So … Can you draft a Contract for me?

I have recently been asked by a friend on how we differentiate a contract of service and contract for service. There is no doubt that many employers, not only could not differentiate, they do not know the purpose of these two different contracts.

The contract of service is as defined in the employment act as

“ means any agreement, whether oral or in writing and whether expressed of implied, whereby one person agrees to employ another as an employee and that other agrees to serve his employer as an employee and includes an apprenticeship contract.”

Here, we interpret as “one person agrees to employ another as an employee” which is the master and it is an employment and; “that other agrees to serve his employer”. The word “serve” here means that the person signing the document agrees to come under authority. Here we see the existence of a “master and servant” relationship.

Whereas the contract for service differs as there is no master of servant relationship is involved.

Ready Mixed Concrete (South East) Ltd v Minister of Pensions Insurance

A contract of service exist if the following three conditions are fulfilled:-

a) The servant agrees that in consideration of a wage or other remuneration he will provide his own work and skill in performance of some service for his master.
b) He agrees expressly or impliedly that in the performance of that service he will be subject to other’s control in sufficient degree to make that other master.
c) The other provisions of the contract are consistent with its being a contract of service.”

What is the acid test for a contract of service?

And in the words of Cooke J in Market Investigations Ltd v Minister of Social Security (1962) 2 QB 173 said: -

The fundamental test to be applied is this ‘Is the person who has engaged himself to perform these services performing them as a person in business on his own account?
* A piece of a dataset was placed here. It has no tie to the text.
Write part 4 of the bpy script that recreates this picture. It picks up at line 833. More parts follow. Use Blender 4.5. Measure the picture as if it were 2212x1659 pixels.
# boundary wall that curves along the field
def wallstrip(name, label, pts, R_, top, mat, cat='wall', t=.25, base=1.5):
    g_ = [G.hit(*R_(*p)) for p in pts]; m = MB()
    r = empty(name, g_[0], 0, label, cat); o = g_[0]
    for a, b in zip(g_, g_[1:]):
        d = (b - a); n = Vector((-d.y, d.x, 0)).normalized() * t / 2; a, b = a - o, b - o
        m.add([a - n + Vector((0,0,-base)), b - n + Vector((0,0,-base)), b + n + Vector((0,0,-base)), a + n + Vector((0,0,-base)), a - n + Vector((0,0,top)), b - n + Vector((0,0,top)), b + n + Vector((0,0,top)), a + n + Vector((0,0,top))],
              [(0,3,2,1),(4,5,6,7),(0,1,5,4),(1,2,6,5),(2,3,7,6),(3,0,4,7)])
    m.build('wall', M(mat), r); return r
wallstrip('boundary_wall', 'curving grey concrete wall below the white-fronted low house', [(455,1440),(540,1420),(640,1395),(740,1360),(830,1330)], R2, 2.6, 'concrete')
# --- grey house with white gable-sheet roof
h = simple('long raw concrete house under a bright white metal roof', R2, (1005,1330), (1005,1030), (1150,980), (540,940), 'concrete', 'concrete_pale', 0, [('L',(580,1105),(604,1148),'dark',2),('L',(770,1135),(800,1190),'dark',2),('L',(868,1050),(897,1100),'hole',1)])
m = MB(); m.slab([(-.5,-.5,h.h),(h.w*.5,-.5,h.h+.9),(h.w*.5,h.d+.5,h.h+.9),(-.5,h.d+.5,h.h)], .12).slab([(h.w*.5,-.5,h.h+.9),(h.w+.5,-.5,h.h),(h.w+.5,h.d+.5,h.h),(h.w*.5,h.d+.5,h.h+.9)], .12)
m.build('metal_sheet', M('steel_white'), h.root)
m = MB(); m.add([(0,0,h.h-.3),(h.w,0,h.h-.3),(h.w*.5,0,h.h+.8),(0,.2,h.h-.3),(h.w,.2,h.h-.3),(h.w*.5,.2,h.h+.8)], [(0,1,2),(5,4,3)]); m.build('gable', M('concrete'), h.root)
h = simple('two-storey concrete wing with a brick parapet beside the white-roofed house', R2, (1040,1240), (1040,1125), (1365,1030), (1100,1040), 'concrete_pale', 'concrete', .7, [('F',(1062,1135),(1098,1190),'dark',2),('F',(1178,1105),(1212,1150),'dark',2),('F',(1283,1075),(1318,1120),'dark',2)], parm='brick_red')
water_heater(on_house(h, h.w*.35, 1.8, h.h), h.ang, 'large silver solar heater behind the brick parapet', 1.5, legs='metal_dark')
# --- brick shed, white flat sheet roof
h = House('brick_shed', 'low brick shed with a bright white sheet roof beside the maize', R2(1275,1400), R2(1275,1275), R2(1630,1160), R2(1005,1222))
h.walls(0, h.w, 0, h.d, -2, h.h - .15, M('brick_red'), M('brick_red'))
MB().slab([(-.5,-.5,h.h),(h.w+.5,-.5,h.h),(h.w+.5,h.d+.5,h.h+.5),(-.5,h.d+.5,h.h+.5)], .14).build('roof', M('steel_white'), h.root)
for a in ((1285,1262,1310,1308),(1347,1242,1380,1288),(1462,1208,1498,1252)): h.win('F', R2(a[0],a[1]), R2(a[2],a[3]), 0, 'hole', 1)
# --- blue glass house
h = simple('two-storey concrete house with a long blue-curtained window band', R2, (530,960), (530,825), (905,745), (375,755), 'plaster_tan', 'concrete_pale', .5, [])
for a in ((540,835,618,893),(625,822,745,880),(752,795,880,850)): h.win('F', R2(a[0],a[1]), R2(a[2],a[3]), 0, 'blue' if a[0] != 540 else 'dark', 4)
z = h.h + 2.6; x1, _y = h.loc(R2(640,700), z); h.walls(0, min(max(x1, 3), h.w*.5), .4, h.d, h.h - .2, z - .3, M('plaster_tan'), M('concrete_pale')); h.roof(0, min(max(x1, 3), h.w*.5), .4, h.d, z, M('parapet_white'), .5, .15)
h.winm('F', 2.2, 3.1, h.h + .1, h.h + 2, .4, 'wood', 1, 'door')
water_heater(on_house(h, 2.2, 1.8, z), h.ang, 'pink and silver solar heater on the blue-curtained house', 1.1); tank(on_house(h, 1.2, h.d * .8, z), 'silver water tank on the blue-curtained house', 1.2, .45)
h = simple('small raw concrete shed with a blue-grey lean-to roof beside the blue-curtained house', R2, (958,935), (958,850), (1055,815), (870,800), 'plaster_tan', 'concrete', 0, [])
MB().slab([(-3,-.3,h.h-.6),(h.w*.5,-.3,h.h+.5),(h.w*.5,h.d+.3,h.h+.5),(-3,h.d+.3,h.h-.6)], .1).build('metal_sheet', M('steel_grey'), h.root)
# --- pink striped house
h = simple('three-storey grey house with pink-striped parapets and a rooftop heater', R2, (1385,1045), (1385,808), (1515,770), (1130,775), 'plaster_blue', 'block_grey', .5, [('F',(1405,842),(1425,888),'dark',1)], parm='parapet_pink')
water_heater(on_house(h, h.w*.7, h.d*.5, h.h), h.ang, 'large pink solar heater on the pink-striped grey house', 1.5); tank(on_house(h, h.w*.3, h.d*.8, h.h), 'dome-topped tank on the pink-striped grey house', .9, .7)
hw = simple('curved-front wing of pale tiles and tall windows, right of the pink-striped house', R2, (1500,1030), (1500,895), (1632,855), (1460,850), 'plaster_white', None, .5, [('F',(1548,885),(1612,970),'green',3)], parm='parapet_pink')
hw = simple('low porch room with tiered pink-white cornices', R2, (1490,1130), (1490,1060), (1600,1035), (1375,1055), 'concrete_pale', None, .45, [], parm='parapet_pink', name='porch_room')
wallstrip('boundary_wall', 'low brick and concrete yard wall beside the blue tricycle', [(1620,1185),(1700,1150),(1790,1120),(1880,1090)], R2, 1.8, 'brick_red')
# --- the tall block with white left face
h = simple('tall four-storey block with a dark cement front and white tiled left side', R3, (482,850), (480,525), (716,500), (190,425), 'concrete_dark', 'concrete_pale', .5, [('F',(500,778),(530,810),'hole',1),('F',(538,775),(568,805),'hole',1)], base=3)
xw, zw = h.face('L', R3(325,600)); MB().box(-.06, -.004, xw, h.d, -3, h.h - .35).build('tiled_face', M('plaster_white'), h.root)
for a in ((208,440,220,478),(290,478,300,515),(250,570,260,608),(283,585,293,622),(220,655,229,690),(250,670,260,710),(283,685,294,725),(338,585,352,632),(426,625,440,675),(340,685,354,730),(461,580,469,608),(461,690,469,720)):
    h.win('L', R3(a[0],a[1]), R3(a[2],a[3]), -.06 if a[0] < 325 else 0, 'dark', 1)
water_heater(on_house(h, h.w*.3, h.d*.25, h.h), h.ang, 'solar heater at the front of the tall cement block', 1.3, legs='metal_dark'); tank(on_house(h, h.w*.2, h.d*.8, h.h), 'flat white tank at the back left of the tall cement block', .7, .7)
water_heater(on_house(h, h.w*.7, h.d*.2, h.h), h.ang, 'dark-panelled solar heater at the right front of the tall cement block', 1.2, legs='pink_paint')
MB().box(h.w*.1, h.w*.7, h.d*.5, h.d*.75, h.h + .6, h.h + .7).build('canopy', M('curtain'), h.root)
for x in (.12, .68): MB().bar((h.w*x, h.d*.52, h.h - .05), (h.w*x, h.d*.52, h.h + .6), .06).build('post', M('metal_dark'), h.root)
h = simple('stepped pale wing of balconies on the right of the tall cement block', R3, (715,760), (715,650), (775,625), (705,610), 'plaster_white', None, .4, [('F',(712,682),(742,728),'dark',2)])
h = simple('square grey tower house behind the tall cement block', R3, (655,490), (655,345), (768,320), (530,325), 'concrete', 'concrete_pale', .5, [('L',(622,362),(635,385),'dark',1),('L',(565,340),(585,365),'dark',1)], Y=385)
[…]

If the answer is ‘yes’, then the contract is a contract for services. If the answer is no, then the contract is a contract of service”

Here, employers have to be very careful in drafting a contract and whether a person is an employee or not depends on the contract itself. How was it written? What are the terms and conditions? Do the terms and conditions reduced in writing imply that the person is an employee or even contains similar conditions of an employee?

A lot of employers fail and would only think that so long that the title is written Contract For Service and the other person signs it, we are safe. I would safely say that understanding is wrong and may get you in a lot of trouble. Ask yourself those questions before you do anything.